South Africa expelled three Rwandan diplomats and Rwanda responded by expelling six South African diplomats.

South Africa expelled three Rwandan diplomats and Rwanda responded by expelling six South African diplomats.

PRETORIA – President Jacob Zuma on Wednesday broke the government’s silence regarding South Africa’s recent diplomatic row with Rwanda.

 

“Even the most advanced democracies fight when diplomats misbehave,” President Zuma said at an unveiling ceremony for the presidency’s 20-Year Review document. He did not, however, elaborate further on the diplomatic impasse.

 

Last week, South Africa expelled three Rwandan diplomats over suspected links to a recent attempt on the life of exiled former Rwandan army general Faustin Nyamwasa.
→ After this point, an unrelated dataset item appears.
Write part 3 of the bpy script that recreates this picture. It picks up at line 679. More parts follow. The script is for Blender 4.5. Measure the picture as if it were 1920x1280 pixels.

Nyamwasa and his family were not at their Johannesburg home at the time of the attack.

 

Rwanda responded to the move by expelling six South African diplomats. “We have expelled six South African diplomats in reciprocity and concern at SA harboring dissidents responsible for terrorist attacks in Rwanda,” Rwandan Foreign Minister Louise Mushikiwabo said via Twitter.

 

Despite Mushikiwabo’s confirmation, South African officials had remained tight lipped on the matter until Zuma’s Wednesday statements. It remains unclear whether South Africa plans to close its embassy in Kigali or whether the two countries would renew ties on a political level.

 

Nyamwasa, a vocal critic of Rwandan President Paul Kagame, fled to South Africa in February 2010 after falling out with his former boss. Four months later, he was shot in the stomach in what many believe was an assassination attempt by the Kigali administration. Rwandan observers have often accused the Kigali government of carrying out witch hunts against exiled critics of Kagame, who has ruled the country since 1994.

 

On January 1, former Rwandan intelligence chief Patrick Karegeya, another critic of Kagame, was found dead in a luxury hotel in Johannesburg. His body could not be flown back to Rwanda for burial. In Uganda, where Karegeya had held dual citizenship, authorities refused a burial request to avoid diplomatic tensions with Kigali. Karegeya was ultimately buried in a Johannesburg cemetery.

 

While in South Africa, Karegeya and Nyamwasa had together founded the opposition Rwanda National Congress, which had angered the Kigali administration. A week after Karegeya’s death, Rwanda’s outspoken foreign minister, Louise Mushikiwabo, said her government felt no sympathy for the deceased spy chief, who she went on to describe as an “enemy” of the Rwandan government.